■ Work to be completed
Reproduce the material word for word; the images stay out.

— Start of Provided material —

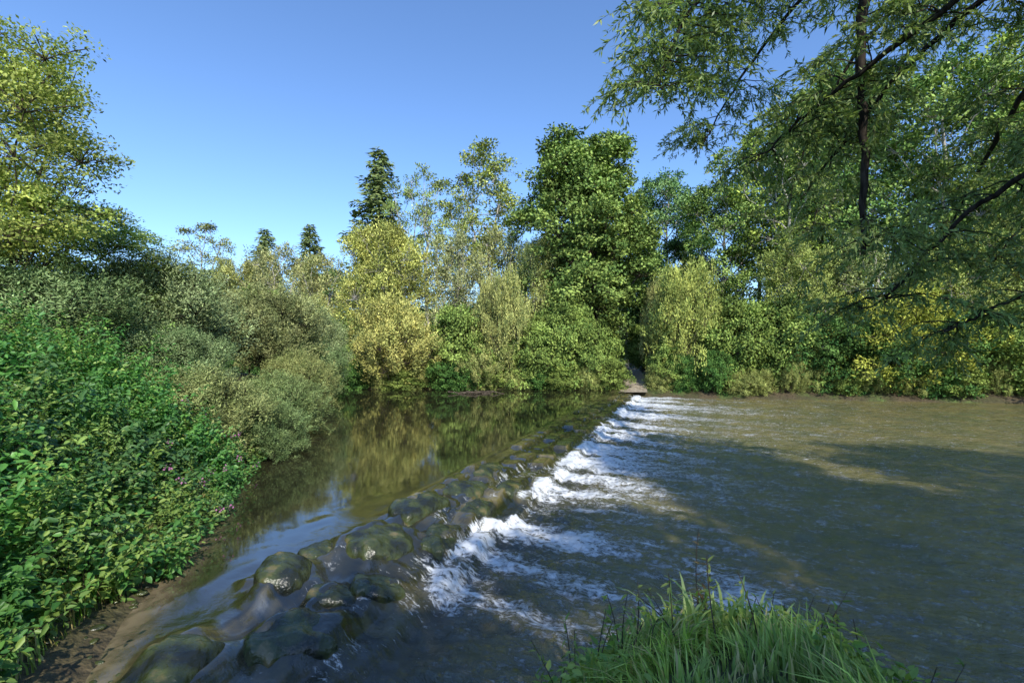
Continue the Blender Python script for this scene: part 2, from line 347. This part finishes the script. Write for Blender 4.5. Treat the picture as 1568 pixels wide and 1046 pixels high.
low=mixc(mr(sx.outputs[1],1.,4),water,mixc(mr(big,.35,.65),(.145,.14,.055),(.21,.175,.06)))
shal=mixc(mr(sx.outputs[2],.1,1),low,mixc(mr(st,.4,.6),(.13,.105,.065),(.24,.19,.12)))
stone=mixc(M('MULTIPLY',mr(st,.3,.7,.25,1),bt.outputs['Fac']),(.016,.019,.009),(.27,.22,.085))
c1=mixc(M('MULTIPLY',sp.outputs[1],.95),shal,stone)
c2=mixc(foam,c1,(.82,.84,.84))
p=N(nt,'ShaderNodeBsdfPrincipled');l(c2,p.inputs['Base Color'])
l(mr(sx.outputs[1],-.6,1.2,2.3,1.75),p.inputs['IOR'])
l(mr(foam,0,1,.01,.6,False),p.inputs['Roughness'])
b1=noise(2.6,(1.1,.7,1),8,.3,.62);b2=noise(12,(1,.45,1),4,.2,.6)
h=M('ADD',M('MULTIPLY',b1,.2),M('ADD',M('MULTIPLY',b2,.04),M('MULTIPLY',foam,.03)))
bp=N(nt,'ShaderNodeBump');bp.inputs['Distance'].default_value=1.;l(sp.outputs[2],bp.inputs['Strength']);l(h,bp.inputs['Height']);l(bp.outputs[0],p.inputs['Normal'])
o=N(nt,'ShaderNodeOutputMaterial');l(p.outputs[0],o.inputs[0])
# weir boulders, breaking the skin of water
mb=MB();nu,nv=48,20
for a,b,ra,rb,hh,th in BIG:
    u=np.linspace(0,2*math.pi,nu);w=np.linspace(0.0,math.pi/2+.15,nv);Ug,Wg=np.meshgrid(u,w,indexing='ij')
    cu,su=np.cos(Ug),np.sin(Ug);irr=.95*(1+.34*fbm(cu*1.6+a*3,su*1.6+b*3,3,9));rad=np.sin(np.minimum(Wg,math.pi/2))**.85*irr+np.maximum(Wg-math.pi/2,0)*.3
    px_=np.sign(cu)*abs(cu)**.7*rad*ra;py_=np.sign(su)*abs(su)**.7*rad*rb
    c,n_=math.cos(th),math.sin(th);s=a-.05+px_*c-py_*n_;d=b-.03+px_*n_+py_*c
    x=P0[0]+s*U[0]+d*Nn[0];y=P0[1]+s*U[1]+d*Nn[1]
    zs=wbase(np.array([[a]]),np.array([[b]]))[0,0]+hh
    z=zs+.075-hh*1.5*(1-np.maximum(np.cos(Wg),0)**.42)-np.maximum(Wg-math.pi/2,0)*.6+.085*fbm(s*2.6,d*2.6,4,int(abs(a)*10)+50)+.02*fbm(s*9,d*9,3,7)-.2*(d-b)
    vv,ff=grid_mesh(x,y,z);mb.add(vv,ff,(1,1,1),0)
m,nt=mat('wet_mossy_stone');l=nt.links.new
tc=N(nt,'ShaderNodeTexCoord');n1=N(nt,'ShaderNodeTexNoise');n1.inputs['Scale'].default_value=3.5;n1.inputs['Detail'].default_value=9
r=N(nt,'ShaderNodeValToRGB');e=r.color_ramp.elements;e[0].position=.38;e[0].color=(.02,.023,.014,1);e[1].position=.74;e[1].color=(.22,.17,.07,1);x=e.new(.58);x.color=(.06,.075,.022,1)
p=N(nt,'ShaderNodeBsdfPrincipled');p.inputs['Roughness'].default_value=.25;p.inputs['Specular IOR Level'].default_value=.7;b=N(nt,'ShaderNodeBump');b.inputs['Distance'].default_value=.05;b.inputs['Strength'].default_value=.7
n3=N(nt,'ShaderNodeTexNoise');n3.inputs['Scale'].default_value=12;n3.inputs['Detail'].default_value=7;l(tc.outputs['Object'],n3.inputs['Vector'])
l(tc.outputs['Object'],n1.inputs['Vector']);l(n1.outputs[0],r.inputs[0]);l(r.outputs[0],p.inputs['Base Color']);l(n3.outputs[0],b.inputs['Height']);l(b.outputs[0],p.inputs['Normal'])
o=N(nt,'ShaderNodeOutputMaterial');l(p.outputs[0],o.inputs[0])
put('weir_stones',mb.mesh('weir_stones',[m],True))
# ------------------------------------------------------------ place trees
def T(name,me,H0,R0,x,y,ztop,width,rz=0,tint=(1,1,1),zb=None):
    zb=z0(x,y)-.1 if zb is None else zb
    sz=(ztop-zb)/H0;sr=width/2/R0
    return put(name,me,(x,y,zb),rz,(sr,sr,sz),tint)
# far bank, main specimens
T('oak_tree',oak,22,6.2,6.5,43,23.6,14.2,.4,(1.05,1.1,1))
T('ash_tree',ashA,25,4.8,-2.8,52,26.8,11.5,1)
T('ash_tree',ashB,24,4.2,-9.3,55,25.6,8,2.,(.9,.95,1.1))
T('ash_tree',ashB,24,4.2,-12.8,58,26,6.5,4.,(.8,.9,1.1))
T('ash_tree',ashB,24,4.2,-5.4,47,19,5.5,5.,(.9,.9,1.))
T('spruce_tree',sprA,26,3.2,-16.6,60,28,11.5)
T('willow_tree',wilA,14,4.6,-11.2,42,14.8,10.2,0,(1.18,1.16,.85))
T('willow_tree',wilB,13,3.8,-5.6,44,14.4,7.6,1,(1.15,1.1,1.05))
T('willow_tree',wilB,13,3.8,-1.0,45,15.4,7.2,3,(1.15,1.1,.95))
T('willow_tree',wilA,14,4.6,2.0,41,13.2,6.2,2.2,(.95,1.,.9))
T('maple_tree',map_,24,5.4,16,51,23.5,9.5,0,(.95,1.1,1.25))
T('maple_tree',map_,24,5.4,10.2,62,22,9,2,(.85,1.,1.2))
T('maple_tree',map_,24,5.4,13.0,54.5,17.5,8,2,(.9,1.05,1.1),1.2)
T('willow_bush',bushA,5.5,3.8,-9.0,37.4,6.6,9.,.5,(1.22,1.12,.92),-.2)
T('willow_bush',bushA,5.5,3.8,13.4,37.3,9.4,7.2,2.5,(1.,1.08,.75),-.2)
T('willow_bush',bushA,5.5,3.8,27.,34.3,7.0,11,1.5,(1.1,1.12,.55),0)
T('willow_bush',bushA,5.5,3.8,12.9,41,9.,4.8,1.1,(1.0,1.0,1.))
for i,(x,y,zt,w,b) in enumerate([(-4.0,37.6,6.5,6,1),(-1.0,37.5,8.6,6,0),(1.5,37.2,5.2,5.5,1),(3.6,37.6,6.6,5.6,1),(6.1,37.6,5.4,5.0,1),(-2.5,37,3.4,5,0),(12.0,36.6,3.6,4,1),(16.6,36.6,6.8,6.4,1),
    (19.5,36,7,7,1),(22.5,35,5.8,7,2),(25.5,34,5,6,2),(30,33.8,5.6,7,2),(34,33.2,6,8,1),(38,32.5,6.5,8,2),(-13.5,38.2,5.5,5.6,1),(43,32,7,8,2),(-17,39.5,7,7,0),(-21,40,8,7,1),(4.6,40,9,5,1),(12.8,47,5.5,5,1),(8.0,44.5,6,4.5,1),(17.5,64,6,9,1),(12,72,7,12,1),(18,74,7,12,0)]):
    T('shrub',(bushA if b==0 else [bushB,bushB,bushC][b]),(5.5 if b==0 else 6),(3.8 if b==0 else (3.4 if b<2 else 3.6)),x,y,zt,w,i*1.3,[(1,1,.9),(1.1,1.15,1.),(.95,1,1)][b],-.3 if y<42 else None)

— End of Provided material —

■ Solved exercise
Continue the Blender Python script for this scene: part 2, from line 347. This part finishes the script. Write for Blender 4.5. Treat the picture as 1568 pixels wide and 1046 pixels high.
low=mixc(mr(sx.outputs[1],1.,4),water,mixc(mr(big,.35,.65),(.145,.14,.055),(.21,.175,.06)))
shal=mixc(mr(sx.outputs[2],.1,1),low,mixc(mr(st,.4,.6),(.13,.105,.065),(.24,.19,.12)))
stone=mixc(M('MULTIPLY',mr(st,.3,.7,.25,1),bt.outputs['Fac']),(.016,.019,.009),(.27,.22,.085))
c1=mixc(M('MULTIPLY',sp.outputs[1],.95),shal,stone)
c2=mixc(foam,c1,(.82,.84,.84))
p=N(nt,'ShaderNodeBsdfPrincipled');l(c2,p.inputs['Base Color'])
l(mr(sx.outputs[1],-.6,1.2,2.3,1.75),p.inputs['IOR'])
l(mr(foam,0,1,.01,.6,False),p.inputs['Roughness'])
b1=noise(2.6,(1.1,.7,1),8,.3,.62);b2=noise(12,(1,.45,1),4,.2,.6)
h=M('ADD',M('MULTIPLY',b1,.2),M('ADD',M('MULTIPLY',b2,.04),M('MULTIPLY',foam,.03)))
bp=N(nt,'ShaderNodeBump');bp.inputs['Distance'].default_value=1.;l(sp.outputs[2],bp.inputs['Strength']);l(h,bp.inputs['Height']);l(bp.outputs[0],p.inputs['Normal'])
o=N(nt,'ShaderNodeOutputMaterial');l(p.outputs[0],o.inputs[0])
# weir boulders, breaking the skin of water
mb=MB();nu,nv=48,20
for a,b,ra,rb,hh,th in BIG:
    u=np.linspace(0,2*math.pi,nu);w=np.linspace(0.0,math.pi/2+.15,nv);Ug,Wg=np.meshgrid(u,w,indexing='ij')
    cu,su=np.cos(Ug),np.sin(Ug);irr=.95*(1+.34*fbm(cu*1.6+a*3,su*1.6+b*3,3,9));rad=np.sin(np.minimum(Wg,math.pi/2))**.85*irr+np.maximum(Wg-math.pi/2,0)*.3
    px_=np.sign(cu)*abs(cu)**.7*rad*ra;py_=np.sign(su)*abs(su)**.7*rad*rb
    c,n_=math.cos(th),math.sin(th);s=a-.05+px_*c-py_*n_;d=b-.03+px_*n_+py_*c
    x=P0[0]+s*U[0]+d*Nn[0];y=P0[1]+s*U[1]+d*Nn[1]
    zs=wbase(np.array([[a]]),np.array([[b]]))[0,0]+hh
    z=zs+.075-hh*1.5*(1-np.maximum(np.cos(Wg),0)**.42)-np.maximum(Wg-math.pi/2,0)*.6+.085*fbm(s*2.6,d*2.6,4,int(abs(a)*10)+50)+.02*fbm(s*9,d*9,3,7)-.2*(d-b)
    vv,ff=grid_mesh(x,y,z);mb.add(vv,ff,(1,1,1),0)
m,nt=mat('wet_mossy_stone');l=nt.links.new
tc=N(nt,'ShaderNodeTexCoord');n1=N(nt,'ShaderNodeTexNoise');n1.inputs['Scale'].default_value=3.5;n1.inputs['Detail'].default_value=9
r=N(nt,'ShaderNodeValToRGB');e=r.color_ramp.elements;e[0].position=.38;e[0].color=(.02,.023,.014,1);e[1].position=.74;e[1].color=(.22,.17,.07,1);x=e.new(.58);x.color=(.06,.075,.022,1)
p=N(nt,'ShaderNodeBsdfPrincipled');p.inputs['Roughness'].default_value=.25;p.inputs['Specular IOR Level'].default_value=.7;b=N(nt,'ShaderNodeBump');b.inputs['Distance'].default_value=.05;b.inputs['Strength'].default_value=.7
n3=N(nt,'ShaderNodeTexNoise');n3.inputs['Scale'].default_value=12;n3.inputs['Detail'].default_value=7;l(tc.outputs['Object'],n3.inputs['Vector'])
l(tc.outputs['Object'],n1.inputs['Vector']);l(n1.outputs[0],r.inputs[0]);l(r.outputs[0],p.inputs['Base Color']);l(n3.outputs[0],b.inputs['Height']);l(b.outputs[0],p.inputs['Normal'])
o=N(nt,'ShaderNodeOutputMaterial');l(p.outputs[0],o.inputs[0])
put('weir_stones',mb.mesh('weir_stones',[m],True))
# ------------------------------------------------------------ place trees
def T(name,me,H0,R0,x,y,ztop,width,rz=0,tint=(1,1,1),zb=None):
    zb=z0(x,y)-.1 if zb is None else zb
    sz=(ztop-zb)/H0;sr=width/2/R0
    return put(name,me,(x,y,zb),rz,(sr,sr,sz),tint)
# far bank, main specimens
T('oak_tree',oak,22,6.2,6.5,43,23.6,14.2,.4,(1.05,1.1,1))
T('ash_tree',ashA,25,4.8,-2.8,52,26.8,11.5,1)
T('ash_tree',ashB,24,4.2,-9.3,55,25.6,8,2.,(.9,.95,1.1))
T('ash_tree',ashB,24,4.2,-12.8,58,26,6.5,4.,(.8,.9,1.1))
T('ash_tree',ashB,24,4.2,-5.4,47,19,5.5,5.,(.9,.9,1.))
T('spruce_tree',sprA,26,3.2,-16.6,60,28,11.5)
T('willow_tree',wilA,14,4.6,-11.2,42,14.8,10.2,0,(1.18,1.16,.85))
T('willow_tree',wilB,13,3.8,-5.6,44,14.4,7.6,1,(1.15,1.1,1.05))
T('willow_tree',wilB,13,3.8,-1.0,45,15.4,7.2,3,(1.15,1.1,.95))
T('willow_tree',wilA,14,4.6,2.0,41,13.2,6.2,2.2,(.95,1.,.9))
T('maple_tree',map_,24,5.4,16,51,23.5,9.5,0,(.95,1.1,1.25))
T('maple_tree',map_,24,5.4,10.2,62,22,9,2,(.85,1.,1.2))
T('maple_tree',map_,24,5.4,13.0,54.5,17.5,8,2,(.9,1.05,1.1),1.2)
T('willow_bush',bushA,5.5,3.8,-9.0,37.4,6.6,9.,.5,(1.22,1.12,.92),-.2)
T('willow_bush',bushA,5.5,3.8,13.4,37.3,9.4,7.2,2.5,(1.,1.08,.75),-.2)
T('willow_bush',bushA,5.5,3.8,27.,34.3,7.0,11,1.5,(1.1,1.12,.55),0)
T('willow_bush',bushA,5.5,3.8,12.9,41,9.,4.8,1.1,(1.0,1.0,1.))
for i,(x,y,zt,w,b) in enumerate([(-4.0,37.6,6.5,6,1),(-1.0,37.5,8.6,6,0),(1.5,37.2,5.2,5.5,1),(3.6,37.6,6.6,5.6,1),(6.1,37.6,5.4,5.0,1),(-2.5,37,3.4,5,0),(12.0,36.6,3.6,4,1),(16.6,36.6,6.8,6.4,1),
    (19.5,36,7,7,1),(22.5,35,5.8,7,2),(25.5,34,5,6,2),(30,33.8,5.6,7,2),(34,33.2,6,8,1),(38,32.5,6.5,8,2),(-13.5,38.2,5.5,5.6,1),(43,32,7,8,2),(-17,39.5,7,7,0),(-21,40,8,7,1),(4.6,40,9,5,1),(12.8,47,5.5,5,1),(8.0,44.5,6,4.5,1),(17.5,64,6,9,1),(12,72,7,12,1),(18,74,7,12,0)]):
    T('shrub',(bushA if b==0 else [bushB,bushB,bushC][b]),(5.5 if b==0 else 6),(3.8 if b==0 else (3.4 if b<2 else 3.6)),x,y,zt,w,i*1.3,[(1,1,.9),(1.1,1.15,1.),(.95,1,1)][b],-.3 if y<42 else None)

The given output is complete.